A second superseding indictment names nine suspects: Adrian Nunez-Gonzalez, Alex Parra, Anthony Castro Gonzales, Tony Frank Disla-Santiago, Flavio Ramos, Angel Luis De Leon-Dejesus, a.k.a. Jose Saul Alamos-Gallarzo, Angel Eduardo Santos-Rodriguez, a.k.a. Changa, Patrick O’Meara Jr., and Samuel Granillo-Herrera.

The indictment says that the defendants, from 2009 through Oct. 21, 2011, conspired to possess and distribute 1,000 pounds or more of marijuana. The indictment asks that the defendants forfeit $50 million as proceeds of drug trafficking, court records showed.

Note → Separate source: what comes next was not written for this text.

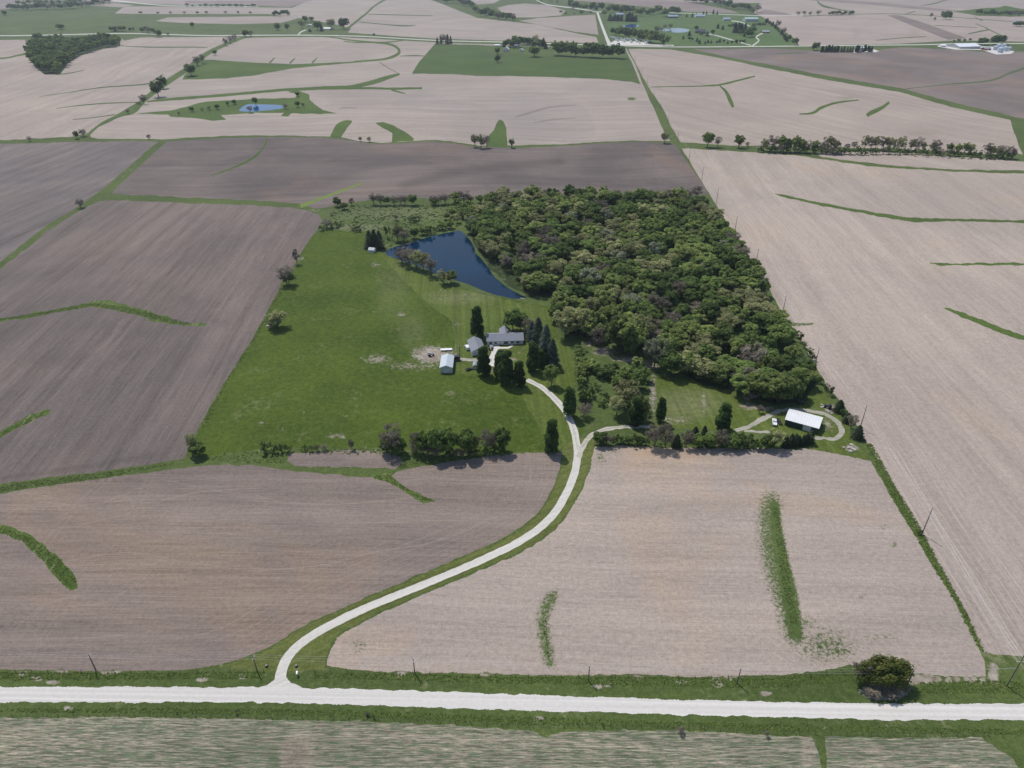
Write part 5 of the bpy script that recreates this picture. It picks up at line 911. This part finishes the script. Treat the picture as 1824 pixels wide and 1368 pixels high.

The U.S. Drug Enforcement Administration says most big busts here are measured in hundreds of pounds.

The marijuana seized here had a wholesale value of $7 million, with a street value of $12 million.

Police immediately arrested Castro Gonzales, Disla-Santiago, Ramos DeLeon-DeJesus, while others were charged as the investigation continued.

Attorneys for two of the defendants filed a request that evidence be suppressed based on an alleged illegal search of a trailer that contained marijuana. U.S. District Judge Paul Maloney determined the search was proper.

In a 19-page opinion, he outlined the investigation that began with information that a large shipment of marijuana was en route to Wyoming.

A DEA special agent in Indianapolis relayed information to investigators here that a semi-truck was headed to a specific location in Wyoming likely loaded with a large amount of marijuana.

The DEA, along with the Metropolitan Enforcement Team, Kent County Narcotics Enforcement Team, Grand Rapids police’s Vice Unit and Wyoming police, began conducting surveillance at the warehouse around 7:15 a.m. on Oct. 20.

Just before 8 a.m., the semi-truck showed up at Linden Avenue. Three men in a black Dodge pickup across the street walked over and talked to the driver of the semi, who got back in the truck and maneuvered the trailer to the loading dock across the street.

DEA special agent Scott Syme could not see what occurred, but saw the trailer shift, suggesting that it was being emptied.

The semi left an hour later. Police soon stopped it.

The driver, who voluntarily opened the empty trailer for police, told investigators he only used the restroom at the warehouse. The men who met him had to get keys, and escorted him through the warehouse until a bathroom could finally be found.

He told police he had no idea what was unloaded.

Meanwhile, a white work van showed up at 8:15 a.m. at Linden Avenue, coming and going throughout the morning and afternoon. A silver Dodge Ram pickup showed up minutes later. One of the men got into the silver pickup. Police followed it to a residence in Kentwood before it returned to the warehouse hauling a trailer.

It went inside the warehouse. A red Chevrolet pickup truck also showed up.

Surveillance teams followed the black truck to the interchange of I-196 and I-94 in Berrien County, where police stopped the truck for a traffic violation. Police found no marijuana.

Late that afternoon, a gray minivan showed up at Linden Avenue. At 8:10 p.m., it left for a trip to McDonald’s.

Just after midnight, the red pickup with trailer, the gray minivan and white van all left the warehouse. Police said the storage trailer was obviously weighted down. Police followed the three vehicles through Kentwood, hoping to determine the destination and chain of distribution of the marijuana.

Then, the three vehicles turned down a dead-end street, turned around without stopping and continued south on Kalamazoo Avenue. It’s a counter-surveillance move, and told police that they had been discovered.

Police pulled all three vehicles over based on probable cause the vehicles contained drugs. Police found 8,316 pounds in the trailer.

“Here, law enforcement officers had probable cause to seize and arrest defendants for a felony when they were pulled over,” Maloney wrote in his opinion upholding evidence gathered in the search.

“Defendants’ attempts to characterize the seizure solely as a traffic stop is not persuasive,” the judge wrote. “The officers had probable cause to believe that the drivers of the three vehicles were committing a felony by transporting a large quantity of marijuana.

“Based on the accuracy of the information received from a fellow federal agent (in Indianapolis), observations at the warehouse, and the manner in which the three vehicles drove away from the warehouse, the officers could reasonably believe that the rest of the information, specifically that marijuana was contained in the shipment, was also accurate.”

The judge also determined that one of the defendants gave consent to the search of the trailer, which did not have a registration plate.”